Don’t get me wrong -- I understand the theory behind a bumper sticker.  And though I must confess to never having slapped one on a bumper myself, this is largely because my preferences in automobile personalization tend toward window stickers, where I display my allegiances (my university, my fraternity, my Philadelphia Eagles); Jack in the Box Antenna Balls (the Holiday Ball (Jack with a little scarf and earmuffs), the Millennium Ball (Jack with a New Year’s party hat and noisemaker), Sports Balls (Jack wearing a batting helmet and blowing a bubble, or Jack wearing a football helmet and eye black) or the standard-issue Jack Ball); and once, years ago, a personalized license plate (which read “THE-RAT”, and kept getting stolen).

So if you want to use a sticker or an antenna ball to declare your allegiances, or brag about your honor student, or show your sense of humor, or just help you find your car in a crowded parking lot, I’m with you.

What I don’t understand -- and perhaps it’s a Jeep Thing -- is why you’d want to use your vehicle to insult other drivers.  Maybe I’m just too much of a pacifist, but the back of your car seems like a strange -- and potentially dangerous -- place from which to pick a fight.
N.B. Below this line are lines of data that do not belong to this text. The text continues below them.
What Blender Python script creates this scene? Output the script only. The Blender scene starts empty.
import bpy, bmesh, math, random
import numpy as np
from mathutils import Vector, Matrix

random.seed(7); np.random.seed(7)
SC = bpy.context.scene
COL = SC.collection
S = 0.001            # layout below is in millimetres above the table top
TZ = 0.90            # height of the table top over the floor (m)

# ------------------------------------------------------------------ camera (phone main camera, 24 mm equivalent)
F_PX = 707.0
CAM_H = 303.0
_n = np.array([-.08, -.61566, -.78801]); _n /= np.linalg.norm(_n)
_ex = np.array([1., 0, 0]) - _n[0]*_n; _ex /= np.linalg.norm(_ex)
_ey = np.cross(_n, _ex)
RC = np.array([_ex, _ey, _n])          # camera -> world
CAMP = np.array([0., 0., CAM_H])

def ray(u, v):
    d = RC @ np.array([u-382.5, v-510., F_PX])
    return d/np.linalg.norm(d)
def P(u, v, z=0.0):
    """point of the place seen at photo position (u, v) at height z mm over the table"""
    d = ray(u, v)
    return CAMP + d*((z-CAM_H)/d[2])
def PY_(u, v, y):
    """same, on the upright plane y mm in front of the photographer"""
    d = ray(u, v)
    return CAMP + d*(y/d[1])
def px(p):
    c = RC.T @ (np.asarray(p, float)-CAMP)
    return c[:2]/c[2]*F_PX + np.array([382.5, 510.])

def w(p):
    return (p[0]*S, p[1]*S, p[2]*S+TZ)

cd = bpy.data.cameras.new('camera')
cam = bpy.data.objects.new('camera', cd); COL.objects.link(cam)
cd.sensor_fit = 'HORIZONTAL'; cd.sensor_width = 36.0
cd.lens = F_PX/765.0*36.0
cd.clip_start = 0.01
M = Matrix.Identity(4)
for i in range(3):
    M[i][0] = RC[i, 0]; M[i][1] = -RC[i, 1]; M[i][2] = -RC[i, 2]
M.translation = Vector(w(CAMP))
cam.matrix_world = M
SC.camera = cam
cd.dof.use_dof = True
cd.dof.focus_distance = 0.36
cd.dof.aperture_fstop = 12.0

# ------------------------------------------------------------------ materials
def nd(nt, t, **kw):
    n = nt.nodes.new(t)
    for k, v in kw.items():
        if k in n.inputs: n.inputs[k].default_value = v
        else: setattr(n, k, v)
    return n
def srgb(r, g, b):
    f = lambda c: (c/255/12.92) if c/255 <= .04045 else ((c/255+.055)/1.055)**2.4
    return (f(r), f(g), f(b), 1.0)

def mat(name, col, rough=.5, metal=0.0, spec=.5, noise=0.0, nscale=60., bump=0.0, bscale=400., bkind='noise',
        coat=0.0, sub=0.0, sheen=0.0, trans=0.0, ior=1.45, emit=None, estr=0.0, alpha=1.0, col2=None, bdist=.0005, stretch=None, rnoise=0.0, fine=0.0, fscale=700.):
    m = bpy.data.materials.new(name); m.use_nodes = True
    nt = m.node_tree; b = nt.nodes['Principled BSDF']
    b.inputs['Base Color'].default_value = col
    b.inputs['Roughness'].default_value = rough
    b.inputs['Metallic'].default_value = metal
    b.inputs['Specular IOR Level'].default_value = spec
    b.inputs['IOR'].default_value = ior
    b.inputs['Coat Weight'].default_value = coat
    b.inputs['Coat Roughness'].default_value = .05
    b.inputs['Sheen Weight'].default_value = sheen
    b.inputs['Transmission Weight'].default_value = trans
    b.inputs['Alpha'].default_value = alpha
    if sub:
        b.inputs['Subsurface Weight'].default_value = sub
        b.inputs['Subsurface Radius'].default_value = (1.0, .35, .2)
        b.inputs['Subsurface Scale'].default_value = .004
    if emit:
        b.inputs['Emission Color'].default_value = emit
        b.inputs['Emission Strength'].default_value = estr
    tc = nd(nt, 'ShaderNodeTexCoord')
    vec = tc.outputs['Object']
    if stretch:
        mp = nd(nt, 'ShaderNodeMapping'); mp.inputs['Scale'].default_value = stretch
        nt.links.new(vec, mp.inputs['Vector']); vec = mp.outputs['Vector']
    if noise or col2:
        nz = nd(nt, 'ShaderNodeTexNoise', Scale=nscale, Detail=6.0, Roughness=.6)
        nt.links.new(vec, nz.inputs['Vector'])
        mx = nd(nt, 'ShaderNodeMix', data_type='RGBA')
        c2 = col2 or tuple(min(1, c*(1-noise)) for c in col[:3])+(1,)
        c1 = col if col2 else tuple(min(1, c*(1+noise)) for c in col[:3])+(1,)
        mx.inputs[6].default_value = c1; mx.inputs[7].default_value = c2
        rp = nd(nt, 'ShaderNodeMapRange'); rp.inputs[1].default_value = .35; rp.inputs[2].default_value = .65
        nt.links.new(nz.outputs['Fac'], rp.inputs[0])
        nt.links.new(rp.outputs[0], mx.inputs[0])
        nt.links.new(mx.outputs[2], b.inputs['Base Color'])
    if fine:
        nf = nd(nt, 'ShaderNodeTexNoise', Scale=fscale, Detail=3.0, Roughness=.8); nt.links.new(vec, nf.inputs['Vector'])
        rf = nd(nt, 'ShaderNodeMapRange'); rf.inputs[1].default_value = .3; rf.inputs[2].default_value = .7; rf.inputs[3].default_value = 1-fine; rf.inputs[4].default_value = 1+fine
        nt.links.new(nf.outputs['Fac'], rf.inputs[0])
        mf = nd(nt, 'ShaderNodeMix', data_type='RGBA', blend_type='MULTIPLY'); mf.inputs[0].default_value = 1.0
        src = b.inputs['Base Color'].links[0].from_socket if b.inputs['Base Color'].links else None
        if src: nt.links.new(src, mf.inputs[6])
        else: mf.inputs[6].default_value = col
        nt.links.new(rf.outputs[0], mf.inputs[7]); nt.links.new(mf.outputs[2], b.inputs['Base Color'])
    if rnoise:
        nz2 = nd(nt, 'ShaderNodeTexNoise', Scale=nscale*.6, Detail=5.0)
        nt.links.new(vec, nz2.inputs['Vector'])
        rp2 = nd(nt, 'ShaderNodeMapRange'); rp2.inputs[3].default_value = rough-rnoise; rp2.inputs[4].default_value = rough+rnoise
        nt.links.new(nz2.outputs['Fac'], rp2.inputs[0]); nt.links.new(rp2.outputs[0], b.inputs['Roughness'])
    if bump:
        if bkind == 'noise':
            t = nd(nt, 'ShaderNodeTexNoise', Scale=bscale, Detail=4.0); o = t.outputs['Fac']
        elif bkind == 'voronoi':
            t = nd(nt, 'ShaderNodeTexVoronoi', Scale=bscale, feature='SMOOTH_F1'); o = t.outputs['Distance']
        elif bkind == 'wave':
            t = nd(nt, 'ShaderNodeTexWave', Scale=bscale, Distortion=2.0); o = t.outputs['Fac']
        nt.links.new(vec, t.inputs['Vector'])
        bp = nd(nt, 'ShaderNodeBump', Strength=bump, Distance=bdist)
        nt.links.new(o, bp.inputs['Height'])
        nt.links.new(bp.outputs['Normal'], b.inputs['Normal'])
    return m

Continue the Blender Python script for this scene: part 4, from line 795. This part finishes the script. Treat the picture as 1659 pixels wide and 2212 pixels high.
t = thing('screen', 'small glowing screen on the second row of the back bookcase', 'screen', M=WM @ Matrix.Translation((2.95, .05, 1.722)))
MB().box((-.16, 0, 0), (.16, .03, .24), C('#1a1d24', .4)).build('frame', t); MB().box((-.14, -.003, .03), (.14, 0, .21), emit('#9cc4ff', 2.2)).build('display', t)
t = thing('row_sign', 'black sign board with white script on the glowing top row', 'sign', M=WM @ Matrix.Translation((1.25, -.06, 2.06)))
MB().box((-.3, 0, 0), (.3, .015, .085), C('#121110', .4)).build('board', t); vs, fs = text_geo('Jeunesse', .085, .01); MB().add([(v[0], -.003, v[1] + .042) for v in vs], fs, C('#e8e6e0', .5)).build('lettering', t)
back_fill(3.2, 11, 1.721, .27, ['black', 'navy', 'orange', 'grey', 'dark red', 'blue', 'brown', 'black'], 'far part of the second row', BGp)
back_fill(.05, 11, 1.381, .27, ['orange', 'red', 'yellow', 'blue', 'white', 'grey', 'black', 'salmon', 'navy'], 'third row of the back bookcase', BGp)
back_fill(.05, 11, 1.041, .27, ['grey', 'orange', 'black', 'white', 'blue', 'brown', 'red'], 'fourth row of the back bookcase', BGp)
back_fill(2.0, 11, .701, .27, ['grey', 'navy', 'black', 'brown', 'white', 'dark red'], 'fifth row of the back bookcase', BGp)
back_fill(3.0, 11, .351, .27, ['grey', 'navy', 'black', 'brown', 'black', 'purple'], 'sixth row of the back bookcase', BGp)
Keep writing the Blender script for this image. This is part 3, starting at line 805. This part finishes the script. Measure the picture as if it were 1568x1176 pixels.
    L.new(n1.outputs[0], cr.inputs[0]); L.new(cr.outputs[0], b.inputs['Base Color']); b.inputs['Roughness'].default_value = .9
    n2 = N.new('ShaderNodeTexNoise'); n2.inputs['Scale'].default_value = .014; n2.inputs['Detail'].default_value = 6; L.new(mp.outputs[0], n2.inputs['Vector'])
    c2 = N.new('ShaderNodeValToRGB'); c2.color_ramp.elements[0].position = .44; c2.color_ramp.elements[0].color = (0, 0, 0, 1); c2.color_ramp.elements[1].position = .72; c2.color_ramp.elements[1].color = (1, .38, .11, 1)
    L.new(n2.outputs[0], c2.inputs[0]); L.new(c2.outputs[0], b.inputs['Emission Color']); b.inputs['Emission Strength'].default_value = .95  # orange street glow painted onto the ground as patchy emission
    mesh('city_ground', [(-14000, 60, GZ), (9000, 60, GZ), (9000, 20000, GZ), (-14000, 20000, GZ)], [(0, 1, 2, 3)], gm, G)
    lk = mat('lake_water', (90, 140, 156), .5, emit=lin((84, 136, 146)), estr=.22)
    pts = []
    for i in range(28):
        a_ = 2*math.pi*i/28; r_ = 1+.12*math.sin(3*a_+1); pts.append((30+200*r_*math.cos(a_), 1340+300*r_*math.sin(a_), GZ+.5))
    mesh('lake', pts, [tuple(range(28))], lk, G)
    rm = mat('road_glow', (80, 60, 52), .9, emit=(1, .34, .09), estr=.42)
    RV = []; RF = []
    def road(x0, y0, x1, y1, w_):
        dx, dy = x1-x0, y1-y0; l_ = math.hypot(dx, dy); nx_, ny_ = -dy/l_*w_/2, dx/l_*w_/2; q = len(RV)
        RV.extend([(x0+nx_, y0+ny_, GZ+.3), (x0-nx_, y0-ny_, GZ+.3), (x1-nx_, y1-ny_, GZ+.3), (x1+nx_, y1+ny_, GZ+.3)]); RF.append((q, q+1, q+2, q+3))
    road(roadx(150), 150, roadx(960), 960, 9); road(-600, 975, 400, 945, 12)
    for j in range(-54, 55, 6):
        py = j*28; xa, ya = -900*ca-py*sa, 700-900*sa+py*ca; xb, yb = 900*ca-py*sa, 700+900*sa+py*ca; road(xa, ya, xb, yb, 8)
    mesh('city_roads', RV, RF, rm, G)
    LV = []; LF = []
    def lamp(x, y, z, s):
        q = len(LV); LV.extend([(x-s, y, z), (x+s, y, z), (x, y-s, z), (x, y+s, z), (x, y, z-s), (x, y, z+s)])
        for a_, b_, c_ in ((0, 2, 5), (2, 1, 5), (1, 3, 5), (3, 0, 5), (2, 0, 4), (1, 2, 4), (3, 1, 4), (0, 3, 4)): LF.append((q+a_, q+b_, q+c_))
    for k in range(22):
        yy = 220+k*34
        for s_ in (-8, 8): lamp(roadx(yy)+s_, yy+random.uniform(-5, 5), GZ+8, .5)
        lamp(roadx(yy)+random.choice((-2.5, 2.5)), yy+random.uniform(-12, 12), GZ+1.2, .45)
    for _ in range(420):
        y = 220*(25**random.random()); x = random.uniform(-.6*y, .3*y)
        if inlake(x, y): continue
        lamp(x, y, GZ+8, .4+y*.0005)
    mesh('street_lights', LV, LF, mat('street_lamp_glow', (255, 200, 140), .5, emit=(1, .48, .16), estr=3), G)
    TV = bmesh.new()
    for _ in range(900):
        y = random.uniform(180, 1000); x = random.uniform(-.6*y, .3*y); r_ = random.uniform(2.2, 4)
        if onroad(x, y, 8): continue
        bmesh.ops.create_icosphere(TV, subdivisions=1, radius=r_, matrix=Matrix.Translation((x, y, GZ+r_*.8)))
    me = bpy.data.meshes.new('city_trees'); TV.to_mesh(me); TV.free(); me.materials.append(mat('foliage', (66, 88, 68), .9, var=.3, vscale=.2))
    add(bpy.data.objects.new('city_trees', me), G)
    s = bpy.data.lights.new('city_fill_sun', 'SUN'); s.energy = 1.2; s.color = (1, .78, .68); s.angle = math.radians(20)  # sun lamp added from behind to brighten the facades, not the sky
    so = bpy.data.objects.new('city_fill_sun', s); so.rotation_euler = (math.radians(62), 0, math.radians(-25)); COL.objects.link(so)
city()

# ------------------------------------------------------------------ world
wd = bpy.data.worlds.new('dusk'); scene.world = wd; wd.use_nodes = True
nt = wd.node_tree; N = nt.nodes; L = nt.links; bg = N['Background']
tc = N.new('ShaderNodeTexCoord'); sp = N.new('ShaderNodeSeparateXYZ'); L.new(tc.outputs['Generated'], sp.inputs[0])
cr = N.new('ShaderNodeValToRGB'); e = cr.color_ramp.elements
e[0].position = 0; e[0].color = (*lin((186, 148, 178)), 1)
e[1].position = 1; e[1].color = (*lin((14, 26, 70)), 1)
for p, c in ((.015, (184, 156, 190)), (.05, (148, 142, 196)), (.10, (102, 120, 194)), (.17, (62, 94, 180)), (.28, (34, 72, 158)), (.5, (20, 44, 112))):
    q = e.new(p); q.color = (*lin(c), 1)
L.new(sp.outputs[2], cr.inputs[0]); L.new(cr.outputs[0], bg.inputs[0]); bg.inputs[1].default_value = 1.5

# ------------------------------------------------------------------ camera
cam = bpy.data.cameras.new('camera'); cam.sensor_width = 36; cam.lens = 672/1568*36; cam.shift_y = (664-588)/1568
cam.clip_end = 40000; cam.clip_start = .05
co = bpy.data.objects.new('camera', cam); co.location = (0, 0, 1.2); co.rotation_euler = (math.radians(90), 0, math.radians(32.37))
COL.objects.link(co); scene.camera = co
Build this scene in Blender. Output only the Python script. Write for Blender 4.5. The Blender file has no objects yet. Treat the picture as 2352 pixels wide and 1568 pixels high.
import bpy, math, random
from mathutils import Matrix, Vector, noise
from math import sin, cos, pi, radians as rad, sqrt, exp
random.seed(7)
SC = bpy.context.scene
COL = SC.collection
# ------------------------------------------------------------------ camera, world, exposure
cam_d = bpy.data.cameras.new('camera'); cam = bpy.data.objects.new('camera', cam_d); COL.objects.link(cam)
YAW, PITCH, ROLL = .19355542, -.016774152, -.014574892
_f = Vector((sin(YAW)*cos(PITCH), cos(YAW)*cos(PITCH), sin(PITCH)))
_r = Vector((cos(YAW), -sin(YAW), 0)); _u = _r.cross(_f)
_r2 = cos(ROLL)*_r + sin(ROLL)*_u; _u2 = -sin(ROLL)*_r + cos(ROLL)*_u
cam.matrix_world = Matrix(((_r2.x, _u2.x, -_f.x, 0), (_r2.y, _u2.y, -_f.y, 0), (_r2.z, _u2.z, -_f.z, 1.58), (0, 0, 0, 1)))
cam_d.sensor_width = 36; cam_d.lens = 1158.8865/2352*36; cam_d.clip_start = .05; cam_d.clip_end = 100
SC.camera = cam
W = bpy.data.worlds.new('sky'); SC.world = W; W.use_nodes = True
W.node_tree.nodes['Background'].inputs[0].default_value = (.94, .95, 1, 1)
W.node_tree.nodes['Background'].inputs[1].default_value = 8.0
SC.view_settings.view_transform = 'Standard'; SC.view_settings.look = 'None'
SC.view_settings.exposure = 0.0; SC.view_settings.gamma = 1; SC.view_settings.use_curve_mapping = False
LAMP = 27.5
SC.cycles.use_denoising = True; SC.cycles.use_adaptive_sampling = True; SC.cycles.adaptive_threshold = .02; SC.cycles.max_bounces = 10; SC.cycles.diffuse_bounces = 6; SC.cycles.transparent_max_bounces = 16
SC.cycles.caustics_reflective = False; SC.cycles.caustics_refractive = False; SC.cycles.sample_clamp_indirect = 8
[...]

First of all, what if I already drive a Jeep?  Are you saying that I still wouldn’t understand?  Of course you aren’t -- in your worldview, the mere fact that I drive the same brand of vehicle as you endows me with some sort of magical understanding, regardless of how unintelligent I may be.  In fact, it would seem that you’re now counting on my understanding to not take your silly little sticker as an affront to my Jeep-owning person.

But speaking of persons, what if you piss off the wrong one?  Getting away from Jeeps for a moment, what if you think you’re really clever, and you have a window sticker on your Chevy truck of Calvin peeing on the Ford logo, or a sticker on your Ford truck of Calvin peeing on the Chevy logo?  (As a brief aside, I eagerly await the day when I finally see the more forthright version of the Calving Peeing sticker, which will read, “I’m a low-class, obnoxious redneck, I’m probably drunk right now, and I have a completely irrational hatred for Ford/Chevy.”  At least that way, they could leave poor Calvin out of it.  But I digress.)  And then what if you drive past a Ford/Chevy driver who’s in a foul mood and is sick and tired of having his beloved Ford/Chevy logo peed upon, and he decides, in a fit of road rage, to run you off the road?

Or to make a more Jeep-centric point, what if there’s a woman on the road, distraught over the actions of her Jeep-obsessed ex-boyfriend, who, upon seeing your “It’s a Jeep Thing” tire cover, is reminded of how her inability to understand the Jeep Thing, and his unwillingness to help her understand the Jeep Thing, drove the two of them apart, and decides to take out all her pent-up anger and aggression on you and your little Jeep Wrangler by broadsiding you with her brand-new Hummer?

You’ll wish for some understanding then, I bet.

But rather than wait for that fateful day, why not reach out for some understanding now?

Friends, what the world needs now is more understanding, not anti-social window stickers starting arguments with total strangers.  So how about a new sticker, one that says, “It’s a Jeep Thing … If you don’t already understand -- and I’m not suggesting you don’t -- perhaps I can explain it to you.  Just honk, and we can pull over at the next exit.”?

Either that, or a sticker that clarifies what exactly the thing is that’s a Jeep Thing.

Maybe we can even get Calvin in on the action.